Octez packages
Octez debian packages are currently in master, compiled by the CI, and were released with Octez 19. This is a a follow-up of %Octez packages
Because of external factors, these packages were developed accumulating a good amount of technical debt.
From a technical prospective, the packages are created using a bash script instead of following the best practices of building debian packages and without reusing the large set of tools at our disposal to build and distribute debian packages.
This Milestone wish to tackle a few issues:
- Use systemd services instead of init.d bash scripts to run octez.
- Consistently use logrotate for all octez services.
- Remove all bash scripts and we use the standard way of packaging binaries for debian.
- Ship all packages using a signed apt repository using gilab.io as storage.
- Provide build images containing all the needed build dependencies (system and opam packages) for debian stable and unstable to speed up compilation time.
- Provide packages for both amd64 and arm64 architectures, paving the way for all supported architectures by debian using qemu.
There are a number of other features in the work
- Include a debconf helper script in each package to tailor the installation for different users’ profiles
- Allow for a smooth transition between the current packages and the new packages
- Create a pre-seed profile for automatic and unsupervised installations using debconf.
And for future work ( not for this milestone )
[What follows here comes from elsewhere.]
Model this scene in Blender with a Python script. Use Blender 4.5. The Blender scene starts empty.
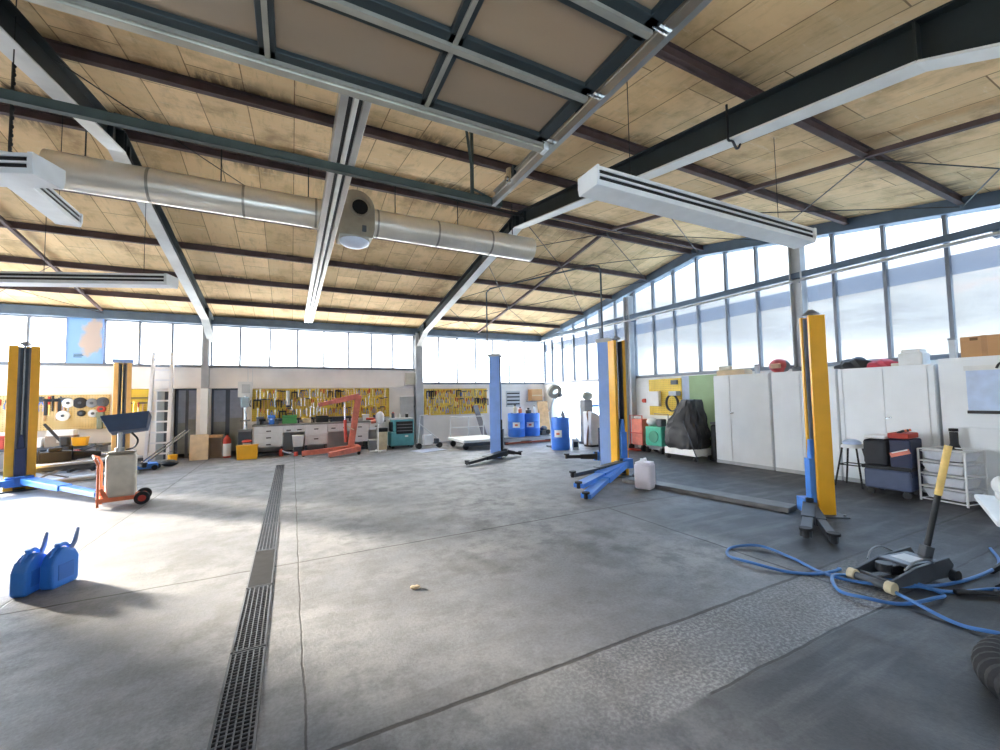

- Add a debian source package so to empower rebuilders to build and verify our packages
- Add more architectures
- Ambitious: inclusion in debian contrib
Roadmap
Debian packages were released in v19, we need to consider a roadmap to transition for the “old”, but officially released packages and the new ones.
We need to make sure of a smooth upgrade path, to make sure we do not break anything in existing infrastructures.
Since we have complete control on the code, the proposed solution is to work on a convergence path, where the old packages will be adapted to work as the new packages and therefore propose a smooth upgrade path.
Timeline
-
Update documentation for packages, phasing out third party packages and introduce Nomadic's packages ( !13273 (merged) ). -
Start working on the old packages to create a convergence path the new packages ( mainly adapting variable names and paths ). -
Introduce the new package for Octez-node, client in the +1 release as artifacts( !11693 (merged) ) -
Introduce new packages for the baker, signer ( !12020 (merged) ) -
Introduce new packages for octez-smart-rollup ( !12357 (merged) ) -
Introduce new packages for octez-dal ( !12704 (merged) ) -
Add multi arch / multi OS support ( !11706 (merged) ) -
Introduce new packages for all experimental binaries ( !13037 (merged) ) -
Start deprecating the old packages in favor of the new ones ( !14090 (merged) ). -
Unofficial release and testing of the new packages using the apt repository instead of the gitlab package registry ( !12637 (closed) , !13697 (merged) !14115 (merged) ) -
Publish a detailed documentation on how to use these packages ( https://hackmd.io/qwid55dJSd6R6AnvcyEKKQ?view draft ) -
Test upgrade with the new packages -
Release +2 removal of the old packages and make the new packages the official Nomadic Labs packages. -
Make the packages official in the documentation (blog article ?)
Since this milestone spans over the time frame of two octez releases ( maybe more ), it's difficult to estimate the exact end date. From a technical prospective, the work will be finished long before it can be merged and released.
Large part of this work was already prototype here: https://gitlab.com/nomadic-labs/tezos/-/merge_requests/655
Risks
- Alienating users if the upgrade is not smooth
- Once the old packages are released we will see many people trying. Depending on the quality of these packages and the users’ adoption rate we might see many reports. Hopefully the packages will be well received.
- Try to make the packages as easy to install as possible. We need to talk with different users and how they use octez to determine the best way to configure and install the new packages.